I am a huge fan of bear risk-reversals as Cat-insurance for these DOTM verticals -- scaling into the reversal-hedge as conditions dictate. Sell 20 SPX put verticals and sell one reversal in ES options [SPAN treatment]. Scale into further hedging on strength or as MtM gains allow. There are a million variations on the theme, but know that you can't hedge these w/o long gamma. The reversal is a direct gamma and vega hedge. Don't trade these unless paired with a hedge.
 
Riskarb:
Interesting "foreign" world for me.
What is your formal education and work background where you absorbed all these strategies? Are you self-employed? Fasinating high finance to a plain futures trader. I'm sure the majority have a million questions.
 
Just to be clear your saying not to trade the bull put vertical credit spreads without the risk reversal hedge, right?

Quote from riskarb:

Don't trade these unless paired with a hedge.
 
riskarb,

great journal you have going on here. I am a long time lurker in your journals. The exotic part goes over my head but great education nonetheless.
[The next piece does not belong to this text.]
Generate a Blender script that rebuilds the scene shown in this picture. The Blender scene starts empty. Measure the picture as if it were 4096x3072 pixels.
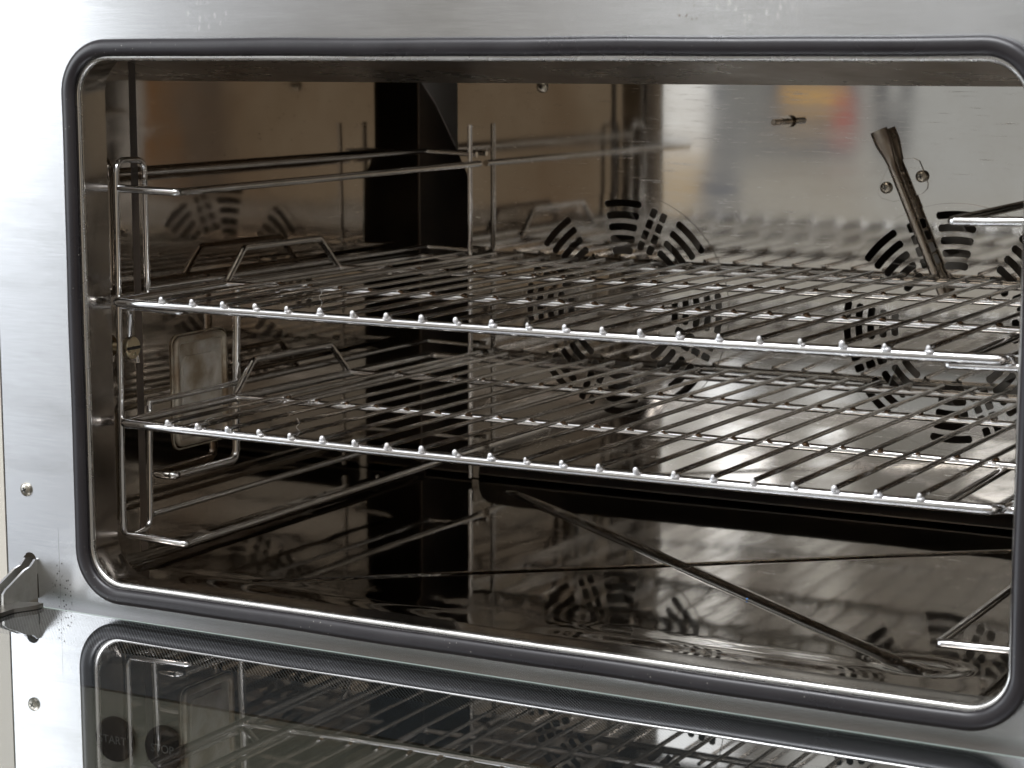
import bpy, bmesh, math, random
from mathutils import Vector, Matrix, Euler
random.seed(7)
S = bpy.context.scene
COL = S.collection
PI = math.pi

# ------------------------------------------------------------------ camera
cam_d = bpy.data.cameras.new('camera')
cam = bpy.data.objects.new('camera', cam_d)
COL.objects.link(cam)
yaw, pitch, roll = 0.5017, 0.1510, -0.0013
fwd = Vector((-math.sin(yaw)*math.cos(pitch), math.cos(yaw)*math.cos(pitch), -math.sin(pitch)))
rt = Vector((math.cos(yaw), math.sin(yaw), 0)); upv = rt.cross(fwd)
r2 = math.cos(roll)*rt + math.sin(roll)*upv
u2 = -math.sin(roll)*rt + math.cos(roll)*upv
M = Matrix((r2, u2, -fwd)).transposed().to_4x4()
M.translation = Vector((0.9730, -1.2498, 0.1759))
cam.matrix_world = M
cam_d.sensor_width = 36.0
cam_d.lens = 8775.4/4096*36
cam_d.clip_start = 0.05; cam_d.clip_end = 60
cam_d.dof.use_dof = True
cam_d.dof.focus_distance = 1.56
cam_d.dof.aperture_fstop = 12
S.camera = cam

# ------------------------------------------------------------------ world: the kitchen seen only as reflected light
W = bpy.data.worlds.new('World'); S.world = W; W.use_nodes = True
nt = W.node_tree; N = nt.nodes; L = nt.links
for n in list(N): N.remove(n)
def wm(op, a, b=None, c=None):
    n = N.new('ShaderNodeMath'); n.operation = op
    for i, v in enumerate((a, b, c)):
        if v is None: continue
        if isinstance(v, (int, float)): n.inputs[i].default_value = v
        else: L.new(v, n.inputs[i])
    return n.outputs[0]
tc = N.new('ShaderNodeTexCoord'); sx = N.new('ShaderNodeSeparateXYZ'); L.new(tc.outputs['Generated'], sx.inputs[0])
dx, dy, dz = sx.outputs
back = wm('MAXIMUM', wm('MULTIPLY', dy, -1.0), 0.02)
uu = wm('DIVIDE', dx, back); vv = wm('DIVIDE', dz, back)
def step(x, e, s, up=True):
    n = N.new('ShaderNodeMapRange'); n.interpolation_type = 'SMOOTHSTEP'
    L.new(x, n.inputs[0]); n.inputs[1].default_value = e-s; n.inputs[2].default_value = e+s
    n.inputs[3].default_value = 0 if up else 1; n.inputs[4].default_value = 1 if up else 0
    return n.outputs[0]
def mixc(fac, a, b):
    n = N.new('ShaderNodeMix'); n.data_type = 'RGBA'
    if isinstance(fac, (int, float)): n.inputs[0].default_value = fac
    else: L.new(fac, n.inputs[0])
    for i, v in ((6, a), (7, b)):
        if isinstance(v, tuple): n.inputs[i].default_value = (*v, 1)
        else: L.new(v, n.inputs[i])
    return n.outputs[2]
col = mixc(step(dz, -0.10, 0.16), (.14, .125, .11), (.33, .31, .28))     # floor to far walls
col = mixc(step(dz, 0.50, 0.20), col, (.40, .405, .42))                      # pale ceiling
front = step(dy, -0.02, 0.02, False)
def box(c, u0, u1, v0, v1, s=.006, sv=None):
    global col
    sv = sv or s
    m = wm('MULTIPLY', wm('MULTIPLY', step(uu, u0, s), step(uu, u1, s, False)), wm('MULTIPLY', step(vv, v0, sv), step(vv, v1, sv, False)))
    col = mixc(wm('MULTIPLY', m, front), col, c)
BOXES = [
 ((.33, .275, .21), .10, .735, -.16, .14, .02),           # warm far side of the kitchen
 ((.17, .145, .125), .728, .766, -.10, .10, .006),
 ((.27, .14, .055), .766, .800, -.075, .004, .008),
 ((.10, .09, .08), .805, 2.6, -.4, .3, .006),
 ((.46, .44, .395), -.62, -.20, -.13, -.045, .01),       # pale wooden worktops
 ((.47, .475, .46), -.355, -.10, -.075, .20, .02),
 ((.42, .40, .37), -.66, -.52, -.04, .25, .03),
 ((.66, .65, .64), -.80, -.68, -.01, .30, .03),
 ((2.0, 2.05, 2.08), -.48, -.42, .014, .6, .008),
 ((.95, .95, .92), -.39, -.36, .014, .6, .010),
 ((1.0, 1.0, .98), -.463, -.437, -.050, .30, .003),       # pale fridge door
 ((.55, .42, .26), -.463, -.437, -.080, -.050, .003),
 ((.17, .18, .20), -.437, -.362, -.052, .006, .006),     # dark shelving
 ((.26, .26, .25), -.430, -.405, -.040, .10, .004),
 ((.15, .16, .19), -.442, -.420, -.080, -.060, .003),
 ((.74, .45, .15), -.400, -.366, -.030, -.017, .004),     # orange crate
 ((.44, .16, .14), -.374, -.362, -.044, -.022, .003),     # red crate
 ((.12, .12, .125), -.352, -.335, -.05, .02, .004),
 ((.55, .55, .53), -.345, -.340, -.03, .05, .003),
 ((.62, .64, .67), -1.02, -.80, -.45, .40, .06),         # daylight window
 ((.90, .955, 1.05), -3.5, -.88, -.75, .55, .05),
 ((2.1, 2.13, 2.25), -1.3, 1.1, .75, 4.0, .22),         # lit ceiling in front of the oven
 ((6., 6.4, 7.), -.425, -.408, .180, .190, .003),         # ceiling lamps
 ((6., 6.4, 7.), -.378, -.362, .183, .192, .003),
 ((7., 7.2, 7.5), -.432, -.400, .208, .226, .004),
 ((5., 5., 5.), -.30, -.27, .195, .207, .003),
 ((5., 5., 5.), -.56, -.52, .26, .28, .004),
 ((4., 4., 4.), -.20, -.12, .36, .40, .006),
]
for b in BOXES: box(*b)
bg = N.new('ShaderNodeBackground'); L.new(col, bg.inputs[0]); bg.inputs[1].default_value = 1.0
wo = N.new('ShaderNodeOutputWorld'); L.new(bg.outputs[0], wo.inputs[0])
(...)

I have a couple of questions about your delta bets if you get a chance to answer. In your last trade(SPX risk reversal), you position the strikes at about equal distance from the market.
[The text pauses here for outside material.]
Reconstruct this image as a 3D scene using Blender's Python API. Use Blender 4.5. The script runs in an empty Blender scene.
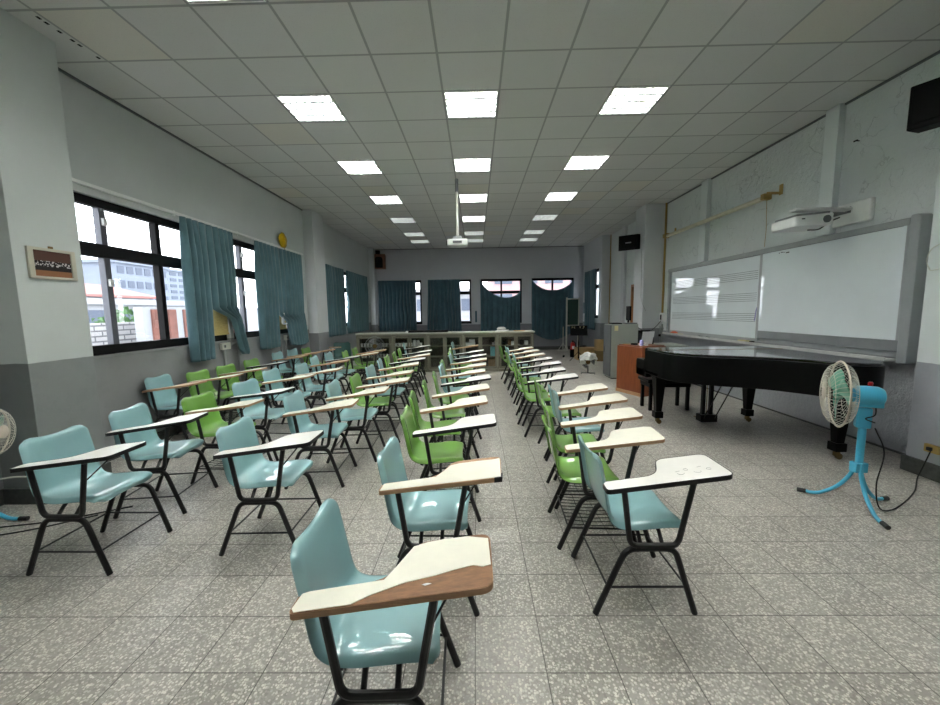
import bpy, bmesh, math, random
from mathutils import Vector, Matrix, noise as mnoise
random.seed(7)
S = bpy.context.scene
COL = S.collection
PI = math.pi

# ------------------------------------------------------------------ colours and materials
def lin(c):
    f = lambda v: v / 12.92 if v <= 0.04045 else ((v + 0.055) / 1.055) ** 2.4
    return tuple(f(v / 255.0) for v in c) + (1.0,)

def new_mat(name):
    m = bpy.data.materials.new(name); m.use_nodes = True
    nt = m.node_tree
    return m, nt, nt.nodes, nt.links, nt.nodes['Principled BSDF']

def mathn(nt, op, a, b=None, c=None):
    n = nt.nodes.new('ShaderNodeMath'); n.operation = op
    for i, v in enumerate((a, b, c)):
        if v is None: continue
        if isinstance(v, (int, float)): n.inputs[i].default_value = v
        else: nt.links.new(v, n.inputs[i])
    return n.outputs[0]

def mixc(nt, fac, a, b, mode='MIX'):
    n = nt.nodes.new('ShaderNodeMix'); n.data_type = 'RGBA'; n.blend_type = mode
    for sock, v in ((n.inputs[0], fac), (n.inputs[6], a), (n.inputs[7], b)):
        if isinstance(v, (int, float)): sock.default_value = v
        elif isinstance(v, tuple): sock.default_value = v
        else: nt.links.new(v, sock)
    return n.outputs[2]

def noise(nt, vec, scale, detail=3, rough=0.6):
    n = nt.nodes.new('ShaderNodeTexNoise'); n.inputs['Scale'].default_value = scale
    n.inputs['Detail'].default_value = detail; n.inputs['Roughness'].default_value = rough
    if vec is not None: nt.links.new(vec, n.inputs['Vector'])
    return n.outputs['Fac']

def ramp(nt, fac, p0, p1):
    n = nt.nodes.new('ShaderNodeMapRange'); n.inputs[1].default_value = p0; n.inputs[2].default_value = p1
    nt.links.new(fac, n.inputs[0]); return n.outputs[0]

def coords(nt, kind='Object'):
    return nt.nodes.new('ShaderNodeTexCoord').outputs[kind]

def worldpos(nt):
    return nt.nodes.new('ShaderNodeNewGeometry').outputs['Position']

def simple(name, rgb, rough=0.5, metal=0.0, var=0.08, scale=6.0, bump=0.0, bscale=60.0, spec=0.5, coat=0.0):
    m, nt, N, L, b = new_mat(name)
    v = coords(nt)
    c = lin(rgb)
    d = tuple(x * (1 - var) for x in c[:3]) + (1,)
    h = tuple(min(1, x * (1 + var)) for x in c[:3]) + (1,)
    L.new(mixc(nt, ramp(nt, noise(nt, v, scale), 0.3, 0.7), d, h), b.inputs['Base Color'])
    b.inputs['Roughness'].default_value = rough; b.inputs['Metallic'].default_value = metal
    b.inputs['Specular IOR Level'].default_value = spec
    b.inputs['Coat Weight'].default_value = coat; b.inputs['Coat Roughness'].default_value = 0.025
    if bump:
        bn = N.new('ShaderNodeBump'); bn.inputs['Strength'].default_value = bump; bn.inputs['Distance'].default_value = 0.004
        L.new(noise(nt, v, bscale, 4), bn.inputs['Height']); L.new(bn.outputs[0], b.inputs['Normal'])
    return m

def emit_mat(name, rgb, strength):
    m, nt, N, L, b = new_mat(name)
    b.inputs['Base Color'].default_value = lin(rgb)
    b.inputs['Emission Color'].default_value = lin(rgb); b.inputs['Emission Strength'].default_value = strength
    return m

def glass_mat(name, tint=(1, 1, 1, 1), gloss=0.06):
    m = bpy.data.materials.new(name); m.use_nodes = True
    nt = m.node_tree; N = nt.nodes; N.clear()
    o = N.new('ShaderNodeOutputMaterial'); mx = N.new('ShaderNodeMixShader'); mx.inputs[0].default_value = gloss
    t = N.new('ShaderNodeBsdfTransparent'); t.inputs[0].default_value = tint
    g = N.new('ShaderNodeBsdfGlossy'); g.inputs['Roughness'].default_value = 0.02
    nt.links.new(t.outputs[0], mx.inputs[1]); nt.links.new(g.outputs[0], mx.inputs[2]); nt.links.new(mx.outputs[0], o.inputs[0])
    return m

def wall_mat(name, upper, lower, band, rough_plaster=False):
    m, nt, N, L, b = new_mat(name)
    p = worldpos(nt)
    sep = N.new('ShaderNodeSeparateXYZ'); L.new(p, sep.inputs[0])
    up, lo = lin(upper), lin(lower)
    n1 = ramp(nt, noise(nt, p, 1.3, 5), 0.3, 0.75)
    dirt = ramp(nt, noise(nt, p, 5.0, 6, 0.7), 0.52, 0.8)
    cu = mixc(nt, n1, up, tuple(x * 0.92 for x in up[:3]) + (1,))
    cl = mixc(nt, n1, lo, tuple(x * 0.86 for x in lo[:3]) + (1,))
    cl = mixc(nt, mathn(nt, 'MULTIPLY', dirt, 0.35), cl, tuple(x * 0.55 for x in lo[:3]) + (1,))
    wob = mathn(nt, 'MULTIPLY_ADD', noise(nt, p, 9.0, 2), 0.012, band - 0.006)
    base = mixc(nt, mathn(nt, 'GREATER_THAN', sep.outputs[2], wob), cl, cu)
    bn = N.new('ShaderNodeBump')
    if rough_plaster:
        vo = N.new('ShaderNodeTexVoronoi'); vo.feature = 'DISTANCE_TO_EDGE'; vo.inputs['Scale'].default_value = 2.3
        wv = N.new('ShaderNodeVectorMath'); wv.operation = 'ADD'
        nn = N.new('ShaderNodeTexNoise'); nn.inputs['Scale'].default_value = 2.2; nn.inputs['Detail'].default_value = 5
        L.new(p, nn.inputs['Vector']); L.new(p, wv.inputs[0]); L.new(nn.outputs['Color'], wv.inputs[1])
        L.new(wv.outputs[0], vo.inputs['Vector'])
        crack = mathn(nt, 'LESS_THAN', vo.outputs['Distance'], 0.012)
        part = ramp(nt, noise(nt, p, 1.7, 2), 0.5, 0.56)
        crack = mathn(nt, 'MULTIPLY', crack, part)
        base = mixc(nt, mathn(nt, 'MULTIPLY', crack, 0.3), base, lin((120, 126, 126)))
        hgt = mathn(nt, 'ADD', mathn(nt, 'MULTIPLY', noise(nt, p, 14, 6, 0.7), 1.0), mathn(nt, 'MULTIPLY', crack, -0.6))
        L.new(hgt, bn.inputs['Height']); bn.inputs['Strength'].default_value = 1.0; bn.inputs['Distance'].default_value = 0.02
    else:
        L.new(noise(nt, p, 45, 4), bn.inputs['Height']); bn.inputs['Strength'].default_value = 0.18; bn.inputs['Distance'].default_value = 0.004
    L.new(bn.outputs[0], b.inputs['Normal']); L.new(base, b.inputs['Base Color'])
    b.inputs['Roughness'].default_value = 0.55
    return m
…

Do you have any set parameters that you follow in your delta bets(bull or bear) when choosing the +/- strike with regards to distance from market(credit/debit position) other than to be short downside gamma and long upside gamma or size at the +/- strike other than to take as lil net gamma risk as possible?
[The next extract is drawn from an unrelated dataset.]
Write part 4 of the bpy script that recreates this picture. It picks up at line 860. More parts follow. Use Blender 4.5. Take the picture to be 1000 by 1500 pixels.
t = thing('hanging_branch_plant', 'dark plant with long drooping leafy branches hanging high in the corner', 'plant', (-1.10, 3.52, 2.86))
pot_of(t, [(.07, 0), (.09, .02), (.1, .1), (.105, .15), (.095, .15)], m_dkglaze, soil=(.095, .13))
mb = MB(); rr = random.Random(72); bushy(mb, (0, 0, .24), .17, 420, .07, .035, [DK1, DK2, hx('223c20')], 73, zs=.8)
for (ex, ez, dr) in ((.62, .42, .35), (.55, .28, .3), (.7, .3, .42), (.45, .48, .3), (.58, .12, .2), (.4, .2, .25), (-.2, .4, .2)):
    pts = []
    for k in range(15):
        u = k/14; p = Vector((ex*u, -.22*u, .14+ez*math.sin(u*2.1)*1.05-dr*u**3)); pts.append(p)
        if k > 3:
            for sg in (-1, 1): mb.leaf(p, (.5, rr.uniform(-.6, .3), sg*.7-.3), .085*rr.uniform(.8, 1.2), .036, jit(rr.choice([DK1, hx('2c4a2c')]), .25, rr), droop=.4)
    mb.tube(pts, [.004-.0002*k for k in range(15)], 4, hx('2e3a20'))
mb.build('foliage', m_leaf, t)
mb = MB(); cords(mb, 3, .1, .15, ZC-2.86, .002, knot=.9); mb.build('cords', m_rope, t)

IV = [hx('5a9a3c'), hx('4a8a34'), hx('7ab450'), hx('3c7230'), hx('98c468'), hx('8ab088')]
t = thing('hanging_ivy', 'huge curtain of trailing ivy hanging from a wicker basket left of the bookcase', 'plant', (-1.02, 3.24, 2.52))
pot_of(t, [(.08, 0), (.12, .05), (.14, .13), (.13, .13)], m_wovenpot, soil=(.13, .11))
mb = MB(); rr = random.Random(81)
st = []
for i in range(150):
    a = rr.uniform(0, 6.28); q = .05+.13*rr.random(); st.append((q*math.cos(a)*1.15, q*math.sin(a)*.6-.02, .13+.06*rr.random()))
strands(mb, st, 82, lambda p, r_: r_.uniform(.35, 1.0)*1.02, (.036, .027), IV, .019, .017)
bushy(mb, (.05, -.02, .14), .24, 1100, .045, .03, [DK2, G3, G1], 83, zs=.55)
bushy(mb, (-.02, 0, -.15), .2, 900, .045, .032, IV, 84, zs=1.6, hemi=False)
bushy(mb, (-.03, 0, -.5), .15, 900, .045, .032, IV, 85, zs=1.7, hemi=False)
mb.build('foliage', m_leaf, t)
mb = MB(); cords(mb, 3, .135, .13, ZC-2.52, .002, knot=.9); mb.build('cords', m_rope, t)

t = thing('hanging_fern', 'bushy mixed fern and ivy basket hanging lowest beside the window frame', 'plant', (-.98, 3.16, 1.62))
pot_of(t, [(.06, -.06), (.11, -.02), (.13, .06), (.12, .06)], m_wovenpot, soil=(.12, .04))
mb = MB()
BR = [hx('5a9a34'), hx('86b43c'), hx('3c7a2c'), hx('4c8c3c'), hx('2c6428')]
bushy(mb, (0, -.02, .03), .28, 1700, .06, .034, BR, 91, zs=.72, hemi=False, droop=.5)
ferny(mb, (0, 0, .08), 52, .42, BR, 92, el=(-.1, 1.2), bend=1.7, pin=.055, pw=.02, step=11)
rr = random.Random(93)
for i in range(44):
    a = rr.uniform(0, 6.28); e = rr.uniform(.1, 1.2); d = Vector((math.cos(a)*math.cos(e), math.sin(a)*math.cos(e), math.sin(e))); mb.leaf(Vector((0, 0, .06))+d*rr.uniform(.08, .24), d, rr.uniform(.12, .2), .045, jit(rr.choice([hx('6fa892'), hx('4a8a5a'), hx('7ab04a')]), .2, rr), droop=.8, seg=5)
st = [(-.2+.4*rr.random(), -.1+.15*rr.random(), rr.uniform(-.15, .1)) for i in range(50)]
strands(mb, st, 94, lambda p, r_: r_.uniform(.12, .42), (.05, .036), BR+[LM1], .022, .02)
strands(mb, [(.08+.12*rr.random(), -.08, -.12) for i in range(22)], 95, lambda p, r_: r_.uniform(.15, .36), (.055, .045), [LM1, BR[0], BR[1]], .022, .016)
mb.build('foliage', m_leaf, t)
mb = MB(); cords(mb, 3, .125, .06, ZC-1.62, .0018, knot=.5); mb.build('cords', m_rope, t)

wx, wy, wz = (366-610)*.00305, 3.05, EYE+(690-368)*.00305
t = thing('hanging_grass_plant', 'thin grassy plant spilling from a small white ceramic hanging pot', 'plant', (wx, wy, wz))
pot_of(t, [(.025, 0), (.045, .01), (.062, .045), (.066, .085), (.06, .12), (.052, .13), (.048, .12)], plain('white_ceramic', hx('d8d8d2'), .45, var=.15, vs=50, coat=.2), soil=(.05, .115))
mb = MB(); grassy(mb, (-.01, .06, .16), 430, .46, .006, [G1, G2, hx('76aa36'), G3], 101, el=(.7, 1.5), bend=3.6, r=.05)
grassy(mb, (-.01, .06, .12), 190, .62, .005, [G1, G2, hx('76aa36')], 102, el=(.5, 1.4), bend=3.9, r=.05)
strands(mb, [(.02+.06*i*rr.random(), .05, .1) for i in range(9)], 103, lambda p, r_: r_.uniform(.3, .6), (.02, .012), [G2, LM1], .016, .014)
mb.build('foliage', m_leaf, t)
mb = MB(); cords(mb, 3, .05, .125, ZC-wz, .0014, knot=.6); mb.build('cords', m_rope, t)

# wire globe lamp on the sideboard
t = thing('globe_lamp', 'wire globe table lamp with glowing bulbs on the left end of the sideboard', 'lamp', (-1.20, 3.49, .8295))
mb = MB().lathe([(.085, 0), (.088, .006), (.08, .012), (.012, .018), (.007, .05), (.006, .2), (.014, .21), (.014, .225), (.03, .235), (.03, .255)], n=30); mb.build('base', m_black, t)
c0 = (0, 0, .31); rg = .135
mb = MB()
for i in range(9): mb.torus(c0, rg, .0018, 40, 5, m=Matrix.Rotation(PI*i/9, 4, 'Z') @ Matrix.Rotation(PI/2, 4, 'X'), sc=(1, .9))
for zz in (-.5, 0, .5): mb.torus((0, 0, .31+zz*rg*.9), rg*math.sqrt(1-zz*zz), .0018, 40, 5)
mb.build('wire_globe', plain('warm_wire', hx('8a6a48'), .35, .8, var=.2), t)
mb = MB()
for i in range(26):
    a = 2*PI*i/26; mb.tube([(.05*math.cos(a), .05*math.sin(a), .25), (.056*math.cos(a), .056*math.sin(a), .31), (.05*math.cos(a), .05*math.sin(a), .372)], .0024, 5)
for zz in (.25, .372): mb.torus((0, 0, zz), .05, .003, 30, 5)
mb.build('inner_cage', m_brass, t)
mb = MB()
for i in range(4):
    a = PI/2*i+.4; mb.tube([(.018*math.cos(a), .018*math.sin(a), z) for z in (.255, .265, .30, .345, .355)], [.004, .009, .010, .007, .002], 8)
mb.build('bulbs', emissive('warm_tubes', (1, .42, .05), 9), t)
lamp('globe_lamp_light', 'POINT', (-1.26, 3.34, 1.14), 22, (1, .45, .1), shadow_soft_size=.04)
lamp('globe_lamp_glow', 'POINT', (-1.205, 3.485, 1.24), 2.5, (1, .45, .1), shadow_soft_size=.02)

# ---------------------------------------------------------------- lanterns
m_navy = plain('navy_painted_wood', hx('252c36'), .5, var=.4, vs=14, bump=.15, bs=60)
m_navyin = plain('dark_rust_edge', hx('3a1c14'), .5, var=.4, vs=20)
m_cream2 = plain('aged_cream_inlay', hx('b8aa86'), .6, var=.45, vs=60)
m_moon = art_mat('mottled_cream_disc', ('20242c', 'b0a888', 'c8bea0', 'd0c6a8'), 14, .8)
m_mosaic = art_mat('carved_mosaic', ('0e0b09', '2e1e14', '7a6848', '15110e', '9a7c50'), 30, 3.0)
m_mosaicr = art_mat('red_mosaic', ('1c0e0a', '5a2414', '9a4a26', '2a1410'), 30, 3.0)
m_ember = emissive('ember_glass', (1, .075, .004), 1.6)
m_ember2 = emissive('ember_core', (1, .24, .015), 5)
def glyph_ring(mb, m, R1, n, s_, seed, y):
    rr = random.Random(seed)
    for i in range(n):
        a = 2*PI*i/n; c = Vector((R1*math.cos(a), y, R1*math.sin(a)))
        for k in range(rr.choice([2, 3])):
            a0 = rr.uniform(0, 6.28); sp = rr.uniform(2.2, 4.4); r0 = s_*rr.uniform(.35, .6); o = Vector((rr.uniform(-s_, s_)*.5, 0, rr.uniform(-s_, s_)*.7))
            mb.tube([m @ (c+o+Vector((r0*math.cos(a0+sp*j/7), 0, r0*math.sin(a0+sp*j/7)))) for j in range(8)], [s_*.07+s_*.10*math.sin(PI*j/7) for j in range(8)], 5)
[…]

What was the exit strategy if market moved down? Temporary lock with the ES or offset?
 
how best to trade high volatility betting on its revertion to lower levels? it is tempting to take advantage of high volatility that we are seeing today, but high volatility implies more risk.

is there anything better than simply writing straddles/strangles? I would like to limit my risk.

my broker won't let me trade Vix directly.
 
Quote from TraderRobb:

Riskarb:
Interesting "foreign" world for me.
What is your formal education and work background where you absorbed all these strategies? Are you self-employed? Fasinating high finance to a plain futures trader. I'm sure the majority have a million questions.

Westinghouse[40th], dual in bio and maths. Post-grad in another field. Dad was a cboe member and clued me into basic arbs and the like. Haven't read any texts/papers beyond Jarrows book on pricing and a few others that include Rubinstein's binomial and Neil Chriss' stuff while at Chicago. Also, Nelken on exotics at Chicago as well. Any interest in theory should be handled model-down.

I ran a private fund with a buddy from Wilmette, IL at 18. He was an IT guy who built a link to DOT/superDOT for index arbs. Had a falling-out and went on to trade FOs, equity options, FX otc options, etc... did some non-industry ed from 88-95 as well.

I've traded for 3 mid-market[100-800mil] funds over the last 5 years. My brother runs a vcap fund and a market-neutral fund for which I manage the sub-account.
 
Quote from rdemyan:

Just to be clear your saying not to trade the bull put vertical credit spreads without the risk reversal hedge, right?

Correct. You're paid for selling bear-stops... you can replicate the hedge as very little loss of edge via -delta bear reversals. I would always sell those verticals with a R/R.
 
Quote from rallymode:

riskarb,

great journal you have going on here. I am a long time lurker in your journals. The exotic part goes over my head but great education nonetheless.

I have a couple of questions about your delta bets if you get a chance to answer. In your last trade(SPX risk reversal), you position the strikes at about equal distance from the market.

Do you have any set parameters that you follow in your delta bets(bull or bear) when choosing the +/- strike with regards to distance from market(credit/debit position) other than to be short downside gamma and long upside gamma or size at the +/- strike other than to take as lil net gamma risk as possible?

What was the exit strategy if market moved down? Temporary lock with the ES or offset?

The premium neutral, 25d risk-reversal is IMHO the best intraday reversal to trade, proven in simulation. It accumulates gammas very quickly if correct on direction. To be symmetrical requires selling cheap gamma/dgamma against the chosen direction, can't be avoided.

The ES hedge against the r/r is used to get flat prior to covering the reversal. Often I will make a bet on the immediate direction and try to leg the offset. The last two were combo orders on open and close.